--- start of STORED DATA ---

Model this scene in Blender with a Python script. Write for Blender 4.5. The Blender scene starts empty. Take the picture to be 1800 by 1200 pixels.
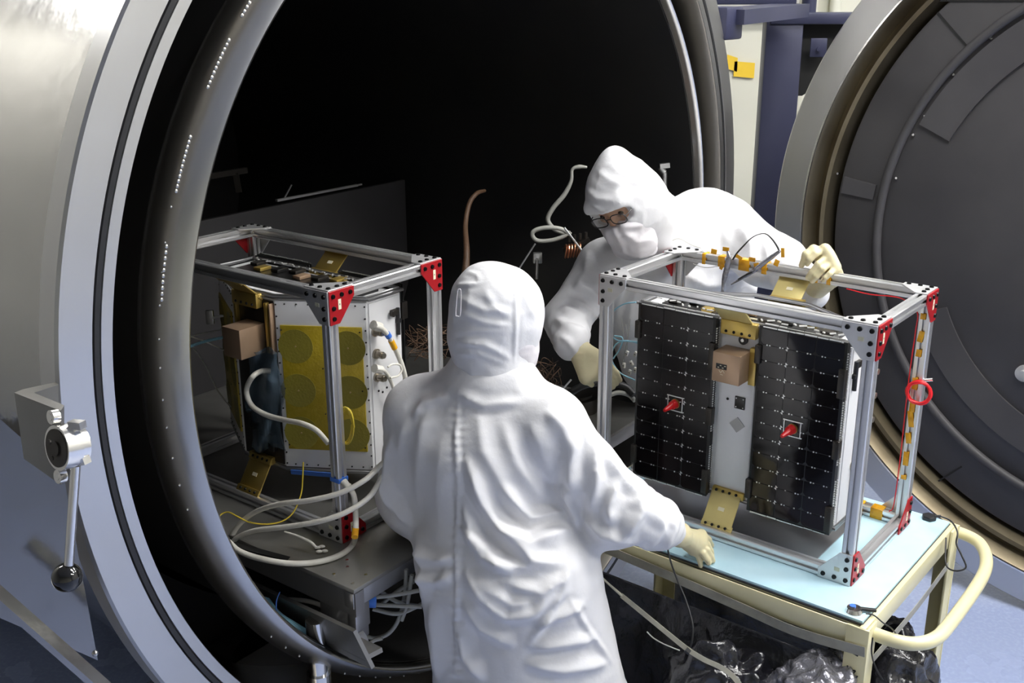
import bpy, bmesh, math, random
import numpy as np
from mathutils import Vector, Matrix
PI = math.pi
SC = bpy.context.scene
COL = SC.collection
random.seed(7)

# ------------------------------------------------------------------ camera
F_PX, PITCH, ROLL, HC = 1866.8, 0.3167, -0.0031, 2.21
_f = Vector((0, math.cos(PITCH), -math.sin(PITCH)))
_r0 = Vector((1, 0, 0)); _u0 = _r0.cross(_f)
_r = math.cos(ROLL)*_r0 + math.sin(ROLL)*_u0
_u = -math.sin(ROLL)*_r0 + math.cos(ROLL)*_u0
CAMP = Vector((0, 0, HC))
cam = bpy.data.objects.new('camera', bpy.data.cameras.new('camera')); COL.objects.link(cam)
cam.data.sensor_width = 36.0; cam.data.lens = F_PX/1800*36.0; cam.data.clip_start = 0.05
cam.matrix_world = Matrix((( _r.x, _u.x, -_f.x, 0), (_r.y, _u.y, -_f.y, 0), (_r.z, _u.z, -_f.z, HC), (0, 0, 0, 1)))
SC.camera = cam

def ray(px, py):
    return (px-900)/F_PX*_r - (py-600)/F_PX*_u + _f
def at(px, py, Y):
    d = ray(px, py); return CAMP + d*(Y/d.y)
def onz(px, py, z):
    d = ray(px, py); return CAMP + d*((z-HC)/d.z)
def onplane(px, py, o, n):
    d = ray(px, py); o = Vector(o); n = Vector(n); return CAMP + d*((o-CAMP).dot(n)/d.dot(n))
def pix(P):
    v = Vector(P)-CAMP; z = v.dot(_f); return 900+F_PX*v.dot(_r)/z, 600-F_PX*v.dot(_u)/z

# ------------------------------------------------------------------ materials
def mat(name, col, rough=.5, metal=0., bump=None, var=None, spec=.5, aniso=0., alpha=None, trans=None, coat=0., emit=None, rvar=None, sss=0., bdist=.004):
    m = bpy.data.materials.new(name); m.use_nodes = True
    nt = m.node_tree; b = nt.nodes['Principled BSDF']
    b.inputs['Base Color'].default_value = (*col, 1); b.inputs['Roughness'].default_value = rough
    b.inputs['Metallic'].default_value = metal; b.inputs['Specular IOR Level'].default_value = spec
    if aniso: b.inputs['Anisotropic'].default_value = aniso
    if coat: b.inputs['Coat Weight'].default_value = coat
    if alpha is not None: b.inputs['Alpha'].default_value = alpha
    if trans is not None: b.inputs['Transmission Weight'].default_value = trans
    if sss: b.inputs['Subsurface Weight'].default_value = sss; b.inputs['Subsurface Radius'].default_value = (.02, .012, .008)
    if emit: b.inputs['Emission Color'].default_value = (*emit[0], 1); b.inputs['Emission Strength'].default_value = emit[1]
    tc = nt.nodes.new('ShaderNodeTexCoord')
    def noise(scale, detail=4, stretch=None, dist=0.):
        n = nt.nodes.new('ShaderNodeTexNoise'); n.inputs['Scale'].default_value = scale; n.inputs['Detail'].default_value = detail
        n.inputs['Distortion'].default_value = dist
        if stretch:
            mp = nt.nodes.new('ShaderNodeMapping'); mp.inputs['Scale'].default_value = stretch
            nt.links.new(tc.outputs['Object'], mp.inputs[0]); nt.links.new(mp.outputs[0], n.inputs[0])
        else: nt.links.new(tc.outputs['Object'], n.inputs[0])
        return n
    if var:   # (scale, second colour, lo, hi[, stretch])
        n = noise(var[0], 5, var[4] if len(var) > 4 else None)
        r = nt.nodes.new('ShaderNodeValToRGB'); r.color_ramp.elements[0].position = var[2]; r.color_ramp.elements[1].position = var[3]
        r.color_ramp.elements[0].color = (*col, 1); r.color_ramp.elements[1].color = (*var[1], 1)
        nt.links.new(n.outputs[0], r.inputs[0]); nt.links.new(r.outputs[0], b.inputs['Base Color'])
    if rvar:  # (scale, lo, hi[, stretch])
        n = noise(rvar[0], 5, rvar[3] if len(rvar) > 3 else None)
        mr = nt.nodes.new('ShaderNodeMapRange'); mr.inputs['From Min'].default_value = .3; mr.inputs['From Max'].default_value = .7
        mr.inputs['To Min'].default_value = rvar[1]; mr.inputs['To Max'].default_value = rvar[2]
        nt.links.new(n.outputs[0], mr.inputs[0]); nt.links.new(mr.outputs[0], b.inputs['Roughness'])
    if bump:  # (scale, strength[, stretch])
        n = noise(bump[0], 6, bump[2] if len(bump) > 2 else None)
        bp = nt.nodes.new('ShaderNodeBump'); bp.inputs['Strength'].default_value = bump[1]; bp.inputs['Distance'].default_value = bdist
        nt.links.new(n.outputs[0], bp.inputs['Height']); nt.links.new(bp.outputs[0], b.inputs['Normal'])
    return m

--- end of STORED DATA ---

Reproduce all of the data exactly; the pictures do not belong in the copy.

» **SOLUTION TO THIS PROBLEM**
Model this scene in Blender with a Python script. Write for Blender 4.5. The Blender scene starts empty. Take the picture to be 1800 by 1200 pixels.
import bpy, bmesh, math, random
import numpy as np
from mathutils import Vector, Matrix
PI = math.pi
SC = bpy.context.scene
COL = SC.collection
random.seed(7)

# ------------------------------------------------------------------ camera
F_PX, PITCH, ROLL, HC = 1866.8, 0.3167, -0.0031, 2.21
_f = Vector((0, math.cos(PITCH), -math.sin(PITCH)))
_r0 = Vector((1, 0, 0)); _u0 = _r0.cross(_f)
_r = math.cos(ROLL)*_r0 + math.sin(ROLL)*_u0
_u = -math.sin(ROLL)*_r0 + math.cos(ROLL)*_u0
CAMP = Vector((0, 0, HC))
cam = bpy.data.objects.new('camera', bpy.data.cameras.new('camera')); COL.objects.link(cam)
cam.data.sensor_width = 36.0; cam.data.lens = F_PX/1800*36.0; cam.data.clip_start = 0.05
cam.matrix_world = Matrix((( _r.x, _u.x, -_f.x, 0), (_r.y, _u.y, -_f.y, 0), (_r.z, _u.z, -_f.z, HC), (0, 0, 0, 1)))
SC.camera = cam

def ray(px, py):
    return (px-900)/F_PX*_r - (py-600)/F_PX*_u + _f
def at(px, py, Y):
    d = ray(px, py); return CAMP + d*(Y/d.y)
def onz(px, py, z):
    d = ray(px, py); return CAMP + d*((z-HC)/d.z)
def onplane(px, py, o, n):
    d = ray(px, py); o = Vector(o); n = Vector(n); return CAMP + d*((o-CAMP).dot(n)/d.dot(n))
def pix(P):
    v = Vector(P)-CAMP; z = v.dot(_f); return 900+F_PX*v.dot(_r)/z, 600-F_PX*v.dot(_u)/z

# ------------------------------------------------------------------ materials
def mat(name, col, rough=.5, metal=0., bump=None, var=None, spec=.5, aniso=0., alpha=None, trans=None, coat=0., emit=None, rvar=None, sss=0., bdist=.004):
    m = bpy.data.materials.new(name); m.use_nodes = True
    nt = m.node_tree; b = nt.nodes['Principled BSDF']
    b.inputs['Base Color'].default_value = (*col, 1); b.inputs['Roughness'].default_value = rough
    b.inputs['Metallic'].default_value = metal; b.inputs['Specular IOR Level'].default_value = spec
    if aniso: b.inputs['Anisotropic'].default_value = aniso
    if coat: b.inputs['Coat Weight'].default_value = coat
    if alpha is not None: b.inputs['Alpha'].default_value = alpha
    if trans is not None: b.inputs['Transmission Weight'].default_value = trans
    if sss: b.inputs['Subsurface Weight'].default_value = sss; b.inputs['Subsurface Radius'].default_value = (.02, .012, .008)
    if emit: b.inputs['Emission Color'].default_value = (*emit[0], 1); b.inputs['Emission Strength'].default_value = emit[1]
    tc = nt.nodes.new('ShaderNodeTexCoord')
    def noise(scale, detail=4, stretch=None, dist=0.):
        n = nt.nodes.new('ShaderNodeTexNoise'); n.inputs['Scale'].default_value = scale; n.inputs['Detail'].default_value = detail
        n.inputs['Distortion'].default_value = dist
        if stretch:
            mp = nt.nodes.new('ShaderNodeMapping'); mp.inputs['Scale'].default_value = stretch
            nt.links.new(tc.outputs['Object'], mp.inputs[0]); nt.links.new(mp.outputs[0], n.inputs[0])
        else: nt.links.new(tc.outputs['Object'], n.inputs[0])
        return n
    if var:   # (scale, second colour, lo, hi[, stretch])
        n = noise(var[0], 5, var[4] if len(var) > 4 else None)
        r = nt.nodes.new('ShaderNodeValToRGB'); r.color_ramp.elements[0].position = var[2]; r.color_ramp.elements[1].position = var[3]
        r.color_ramp.elements[0].color = (*col, 1); r.color_ramp.elements[1].color = (*var[1], 1)
        nt.links.new(n.outputs[0], r.inputs[0]); nt.links.new(r.outputs[0], b.inputs['Base Color'])
    if rvar:  # (scale, lo, hi[, stretch])
        n = noise(rvar[0], 5, rvar[3] if len(rvar) > 3 else None)
        mr = nt.nodes.new('ShaderNodeMapRange'); mr.inputs['From Min'].default_value = .3; mr.inputs['From Max'].default_value = .7
        mr.inputs['To Min'].default_value = rvar[1]; mr.inputs['To Max'].default_value = rvar[2]
        nt.links.new(n.outputs[0], mr.inputs[0]); nt.links.new(mr.outputs[0], b.inputs['Roughness'])
    if bump:  # (scale, strength[, stretch])
        n = noise(bump[0], 6, bump[2] if len(bump) > 2 else None)
        bp = nt.nodes.new('ShaderNodeBump'); bp.inputs['Strength'].default_value = bump[1]; bp.inputs['Distance'].default_value = bdist
        nt.links.new(n.outputs[0], bp.inputs['Height']); nt.links.new(bp.outputs[0], b.inputs['Normal'])
    return m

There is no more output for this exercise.